25 June 2007

On Iran

My good friend Henry asked me to share my thoughts with him on Iran, and the prospects of war with that nation. Below is my response:


Iran is a complicated issue. I hear the drumbeats of war. The United States has four carrier groups in the Persian Gulf, and has the capacity to stage an assault from Afghanistan, Uzbekistan, and Iraq. I highly doubt that we would go through the motions of setting up forward bases and moving hundreds of ships without really intending to launch an attack. We are amassing a dossier of crimes that could be used to legitimate an attack: Iranians are holding American citizens hostage currently, we've heard much about Iran providing materiel for some of the Shia insurgents in Iraq, and just tonight I've read claims from the British that the Iranians have made incursions into Iraq. Information like this is strategic, and is released to the public only when it is advantageous to a particular cause - and this cause is military action against Iran.

If indeed the Iranians succeed at their nuclear program, we would be within our right to launch a strike. My worry is that we will attack before we have exhausted the various diplomatic options and covert operations.

I've read a bit about Iran, and I'll recommend this article for you:

http://www.amconmag.com/2007/2007_06_04/cover.html

In it, Peter Hitchens sounds a cuationary note about how Iran defies description, and I think he's right. The notion of "Islamofascism," a stereotype if ever their was one, may lead us into war, but a keener understanding of what Iran is about, and what role it has played in the middle east historically, may yet lead us to what we desire without firing a single shot.

I honestly think that two things work in our favor here. First is the Iranians' general incompetence. This is a country that sits on vast reserves of oil, yet has to import energy and will soon be forced into rationing fuel. This is a country that took a generation to build a proper international airport. Their nuclear effort may yield a result a notch above North Korea's pathetic test, but still...I'm not sure they pose the dire threat that we in the US are told they do.

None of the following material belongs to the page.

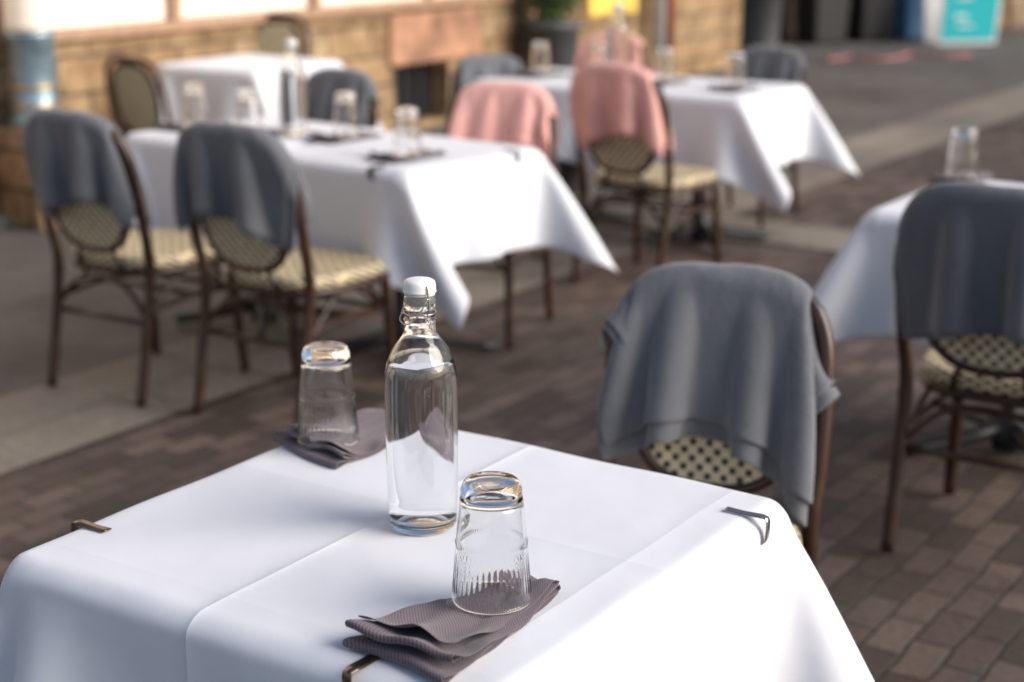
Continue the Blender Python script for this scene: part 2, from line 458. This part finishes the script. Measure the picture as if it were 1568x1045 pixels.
for sx in (-1,1):
    paths.append((catmull([(sx*.203,-.195,.30),(sx*.205,0,.315),(sx*.209,.222,.30)],6),.010,False))
    paths.append((catmull([(sx*.203,-.195,.27),(sx*.2,-.13,.335),(sx*.19,-.04,.40)],6),.008,False))
    paths.append((catmull([(sx*.209,.225,.27),(sx*.2,.14,.335),(sx*.19,.05,.40)],6),.008,False))
paths.append((catmull([(-.203,-.195,.27),(-.12,-.195,.36),(0,-.195,.385),(.12,-.195,.36),(.203,-.195,.27)],6),.009,False))
paths.append((catmull([(-.209,.225,.27),(-.12,.215,.36),(0,.21,.385),(.12,.215,.36),(.209,.225,.27)],6),.009,False))
paths.append(([(-.203,-.195,.30),(.203,-.195,.30)],.009,False)); paths.append(([(-.209,.226,.26),(.209,.226,.26)],.009,False))
paths.append(([(-.205,0,.313),(.205,0,.313)],.009,False))
me_brace=tube_me('stretcher_mesh',paths,WOOD,8)
def chair(x,y,face,blanket=None,blen='S',s=1.0,flip=False):
    e=empty('bistro_chair',(x,y,0.012),math.radians(face+90)); e.scale=(s,s,s)
    for nm,me in (('frame',me_frame),('backrest',me_back),('backrest_ring',me_ring),('seat',me_seat),('seat_rail',me_srail),
                  ('leg_1',me_legs[0]),('leg_2',me_legs[1]),('stretchers',me_brace)):
        mesh_obj(nm,me,e)
    if blanket:
        b=mesh_obj('grey_blanket' if blanket=='g' else 'pink_blanket',BL[(blen,blanket)])
        b.matrix_world=Matrix.Translation((x,y,.012))@Matrix.Rotation(math.radians(face+90),4,'Z')@Matrix.Scale(s,4)@(Matrix.Scale(-1,4,(1,0,0)) if flip else Matrix())
        so=b.modifiers.new('thick','SOLIDIFY'); so.thickness=.005; so.offset=0
        su=b.modifiers.new('sub','SUBSURF'); su.levels=1; su.render_levels=1
def back_to_centre(bx,by,face,d=.28):
    a=math.radians(face); return bx+math.cos(a)*d, by+math.sin(a)*d
cx,cy=back_to_centre(.41,3.05,-109); chair(cx,cy,-109,'g','L',.945)
chair(1.265,3.89,57,'g','M',1.01)
chair(-1.22,5.33,57,'g','S',1.0)
chair(-.675,5.03,57,'g','S',1.0,True)
chair(.60,6.84,52,'p','S',1.0)
chair(-.13,5.95,250,'p','S',.96)
chair(-.90,6.80,235,'g','S',.93)
chair(.0,7.75,-65,'g','S',.90)
chair(1.19,8.25,237,'g','S',.90)
chair(.40,8.60,237,'p','S',.94,True)
cx,cy=back_to_centre(-1.40,9.75,250); chair(cx,cy,250)
chair(-1.78,8.46,56,s=.88)

# ------------------------------------------------------------ tables
def arm_me():
    V=[];F=[]
    for k in range(4):
        a=math.pi/4+k*math.pi/2; c,s=math.cos(a),math.sin(a)
        tube([(c*.02,s*.02,.075),(c*.12,s*.12,.05),(c*.28,s*.28,.025),(c*.335,s*.335,.02)],[.028,.022,.018,.02],10,False,V,F)
    return pydata('pedestal_feet_mesh',V,F,IRON)
me_arm=arm_me()
me_col=lathe('pedestal_column_mesh',[(.0,.02),(.05,.02),(.055,.06),(.045,.1),(.03,.13),(.028,.66),(.045,.69),(.12,.70),(.13,.712),(0,.712)],24,IRON)
def table(x,y,rot,a,cloth,turn=0,lev=1):
    e=empty('bistro_table',(x,y,.012),math.radians(rot)); e.location.z=0.0
    mesh_obj('pedestal_feet',me_arm,e,(0,0,.012)); mesh_obj('pedestal_column',me_col,e)
    mesh_obj('table_top',box_me('table_top_mesh',2*a-.06,2*a-.06,.025,.004,BOARD),e,(0,0,.714))
    t=mesh_obj('white_tablecloth',cloth,None,(x,y,0),math.radians(rot+turn*90))
    su=t.modifiers.new('sub','SUBSURF'); su.levels=lev; su.render_levels=lev
    so=t.modifiers.new('thick','SOLIDIFY'); so.thickness=.0012; so.offset=1
TR=-33.6
table(-.1375,2.093,TR,A1,cl_main,0,2)
table(-.391,5.607,-39.3,A2,cl_c,0)
table(-.956,6.069,-39.3,A2,cl_b,0)
table(.90,7.59,TR,A2,cl_c,0)
table(.284,8.0,TR,A2,cl_b,0)
table(-1.41,8.80,TR,A2,cl_b,0)
table(1.47,4.55,TR,A2,cl_b,2)

# ------------------------------------------------------------ glass tumblers (stored upside-down)
def tumbler_me(name,segs,nfl):
    H=.154; R0=.0353; R1=.049
    rad=lambda z:R0+(R1-R0)*(z/H)**.9
    prof=[(0,.0008),(R0*.6,.0008),(R0*.86,.0012),(R0*.96,.004),(R0*1.0,.009),(rad(.012)+.0006,.013),(rad(.017)-.0008,.018)]
    for z in np.linspace(.022,.150,44): prof.append((rad(z),z))
    prof+= [(R1-.0004,.153),(R1-.0013,H),(R1-.0023,.153)]
    for z in np.linspace(.150,.028,20): prof.append((rad(z)-.0030,z))
    prof+= [(R0*.86,.0235),(R0*.6,.0195),(0,.0185)]
    no=7+44
    def mod(i,r,zz,a):
        z=H-zz
        if i>=no or i<7: return 0
        f=0
        if .092<z<.140:
            w=min(1,(z-.092)/.016,(.140-z)/.006); f+=-.0008*w*(.5-.5*math.cos(nfl*a))**.8
        if abs(z-.079)<.0040: f+=.0014*(1-abs(z-.079)/.0040)*(.6+.4*math.cos(nfl*2*a))
        return f
    return lathe(name,[(r,H-z) for r,z in prof],segs,GLASS,mod)
me_tumb=tumbler_me('tumbler_mesh',360,40); me_tumb_lo=tumbler_me('tumbler_mesh_lo',96,12)
def tumbler(x,y,z,hi=False,rz=0): return mesh_obj('drinking_glass',me_tumb if hi else me_tumb_lo,None,(x,y,z),rz)

# ------------------------------------------------------------ bottle
out=[(0,.006),(.02,.0045),(.034,.0012),(.040,.0004),(.0445,.003),(.0465,.010),(.0475,.03),(.049,.10),(.0493,.17),(.0492,.205),(.0482,.222),(.0455,.237),(.0405,.251),(.034,.262),(.0275,.270),(.0228,.277),(.0208,.284),(.0202,.292),(.0212,.2945),(.0222,.297),(.0212,.2995),(.0196,.302),(.0192,.312),(.0205,.3145),(.0212,.318),(.0212,.324),(.0204,.329),(.0185,.3305)]
inn=[(.0152,.3300),(.0150,.322),(.0150,.300),(.0165,.286),(.0195,.279),(.0245,.272),(.031,.264),(.0375,.2525),(.0425,.2375),(.0452,.2215),(.0462,.205),(.0464,.17),(.0460,.10),(.0446,.03),(.0432,.014),(.038,.009),(.02,.0115),(0,.0125)]
def dens(prof,k=3):
    return [(max(0,float(p[0])),float(p[2])) for p in catmull([(r,0,z) for r,z in prof],k)]
def bottle(x,y,rz,lo=False):
    seg=48 if lo else 96
    e=empty('swing_top_water_bottle',(x,y,.7515),rz); e.scale=(1,1,.985)
    g=lathe('bottle_glass_mesh',dens(out)+dens(inn),seg,GLASS); mesh_obj('glass_body',g,e)
    lvl=.243
    wp=[(0,.0117),(.02,.0107),(.038,.0082),(.0440,.0135),(.0452,.03),(.0466,.10),(.0471,.17),(.0469,.205),(.0459,.2215),(.0434,.2365),(.0414,lvl-.0005),(.0402,lvl),(.02,lvl-.0006),(0,lvl-.0006)]
    mesh_obj('water',lathe('bottle_water_mesh',wp,seg,WATER),e)
    mesh_obj('stopper_seal',lathe('seal_mesh',[(0,.318),(.0148,.318),(.0160,.331),(.0205,.3315),(.0205,.335),(0,.335)],32,RUB),e)
    mesh_obj('stopper_cap',lathe('cap_mesh',dens([(0,.3352),(.0208,.3352),(.0218,.338),(.0214,.346),(.0195,.351),(.013,.3535),(0,.355)],2),40,WHITEP),e)
    W=[]
    ring=[(.0218*math.cos(a),.0218*math.sin(a),.3075) for a in np.linspace(0,2*math.pi,32,endpoint=False)]
    W.append((ring,.0009,True))
    for sx in (-1,1):
        W.append((catmull([(sx*.0225,0,.3075),(sx*.0238,.001,.320),(sx*.0238,0,.333),(sx*.0232,0,.344),(sx*.0215,0,.347)],5),.0011,False))
        W.append((catmull([(sx*.0238,0,.331),(sx*.0245,-.006,.322),(sx*.0225,-.014,.308),(sx*.014,-.0225,.297),(0,-.0245,.293)],5),.0011,False))
    mesh_obj('wire_bail',tube_me('wire_mesh',W,STEEL,8),e)
    return e
bottle(-.1223,2.087,math.radians(-60))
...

I find it amusing that allegedly the Iranians are looking to the North Koreans for technical assistance in developing long-range missiles, when apparently the DPRK failed to properly detonate an atomic bomb and tossed several "long range" missiles a few miles out to sea last year.

Another thing is the survivalist intentions of the Iranian regime. For all of Ahmedinejad's apocalyptic bluster, I'm not sure the mullahs are prepared to expend their country on the altar of Ahmedinejad's dispensationalism. The only way that Iranian theocracy has survived the last generation is by carefully balancing the crazed religious ideals that form the nation's raison d'ĂȘtre with the need for continued legitimation in the eyes of its people. Unlike the Taliban, who were singularly self-destructive, Iran has at least kept up the pretenses of regular elections, economic development, and engagement with the modern world. I honestly think that Ahmedinejad will be sacked long before he has the opportunity to push the nuclear button. I also think, however, that hopes for a secular revolution are ill-founded. The theocracy is entrenched and is probably not going anywhere soon. A future Iranian president (who isn't the real power anyway -- indeed why are we treating Ahmedinejad like a real head of state when we didn't give the same courtesy to his predecessor, Khatami?) will probably preserve the infrastructure of a nuclear program, as he might see the strategic necessity of being just a few turns of the screw away from an assembled bomb.

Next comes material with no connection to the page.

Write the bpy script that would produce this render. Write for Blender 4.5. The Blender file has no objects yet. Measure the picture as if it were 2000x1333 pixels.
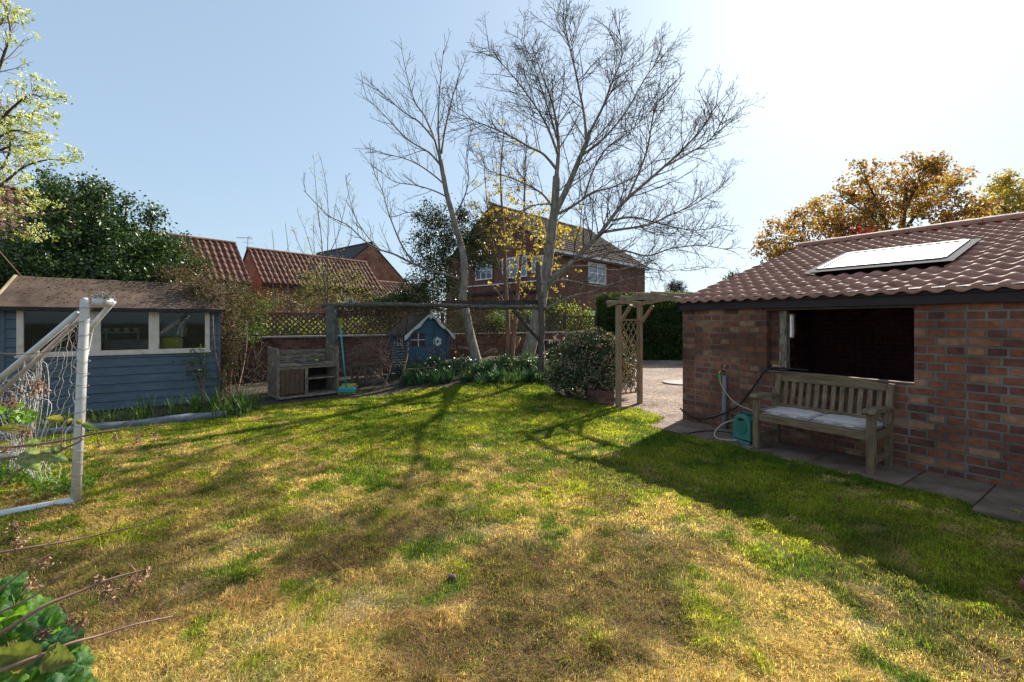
import bpy, math, random
import numpy as np
from mathutils import Vector, Matrix
random.seed(7); np.random.seed(7)
rng = np.random.default_rng(11)
SC = bpy.context.scene
COL = SC.collection
R = math.radians
F = 850.0; HC = 1.55                       # focal length in photo pixels, eye height

# ---------------------------------------------------------------- camera
cam = bpy.data.cameras.new('camera'); camo = bpy.data.objects.new('camera', cam); COL.objects.link(camo)
camo.location = (0, 0, HC); camo.rotation_euler = (R(90), 0, 0)
cam.sensor_width = 36; cam.lens = 36 * F / 2000; cam.shift_y = -36.5 / 2000
cam.clip_start = 0.05; cam.clip_end = 3000
SC.camera = camo
# ---------------------------------------------------------------- light
SUN_AZ, SUN_EL = 40.0, 35.3                # azimuth clockwise from +Y
w = bpy.data.worlds.new('World'); SC.world = w; w.use_nodes = True
nt = w.node_tree; bg = nt.nodes['Background']
sky = nt.nodes.new('ShaderNodeTexSky'); sky.sky_type = 'NISHITA'; sky.sun_disc = False
sky.sun_elevation = R(SUN_EL); sky.sun_rotation = R(SUN_AZ)
sky.air_density = 1.0; sky.dust_density = 1.6; sky.ozone_density = 2.0; sky.altitude = 60
gm = nt.nodes.new('ShaderNodeGamma'); gm.inputs[1].default_value = .36      # hazy spring sky: a gentler glow round the sun
mg = nt.nodes.new('ShaderNodeMixRGB'); mg.blend_type = 'MULTIPLY'; mg.inputs[0].default_value = 1; mg.inputs[2].default_value = (1.38, 1.64, 1.86, 1)
nt.links.new(sky.outputs[0], gm.inputs[0]); nt.links.new(gm.outputs[0], mg.inputs[1]); nt.links.new(mg.outputs[0], bg.inputs[0]); bg.inputs[1].default_value = 0.135
sl = bpy.data.lights.new('sun', 'SUN'); sl.energy = 5.0; sl.angle = R(0.5); sl.color = (1, .94, .84)
so = bpy.data.objects.new('sun', sl); COL.objects.link(so)
sd = Vector((math.sin(R(SUN_AZ)) * math.cos(R(SUN_EL)), math.cos(R(SUN_AZ)) * math.cos(R(SUN_EL)), math.sin(R(SUN_EL))))
so.rotation_euler = sd.to_track_quat('Z', 'Y').to_euler(); so.location = sd * 30
SC.view_settings.view_transform = 'Standard'; SC.view_settings.look = 'None'
SC.view_settings.exposure = 1.02; SC.view_settings.gamma = 1
SC.render.engine = 'CYCLES'
SC.cycles.max_bounces = 8; SC.cycles.transparent_max_bounces = 8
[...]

Rather than embarking on a military adventure that would cause significant loss of life (these people have no compunction against using human shields) and further slander our name in the Middle East, we should focus our efforts on exacerbating the cleavages that exist within and without Iran. Within Iran we have the secular vs. the theocratic. Outside Iran, there is the natural animosity between Shia and Sunni. We should work these, somehow, to our advantage.

A few longer term thoughts:

I'm far more frightened about Pakistan than I am Iran. For all its failings, Iran's regime appears to be more stable than Pakistan's. Musharraf's days may be numbered and after him, who knows who will pull the levers of power there? Pakistan is a known nuclear power that is perpetually on the brink of unrest.

Radical Islam is a grave threat to us, and we in the United States haven't come to terms with the fact that the Saudi Wahhabi sect has given much of the Muslim world the religious justification to do significant violence against the West. And yet we turn a blind eye to this and continue to prop up corrupt and corrupting regimes in the Middle East with our oil money. The sooner we move away from oil, the sooner we will provoke change - by economic necessity - in the Middle East. I'm all for bringing our troops home, raising taxes, and working with the EU and our other allies on a bold project to develop a new energy source as soon as possible. That is where our long-term security lies.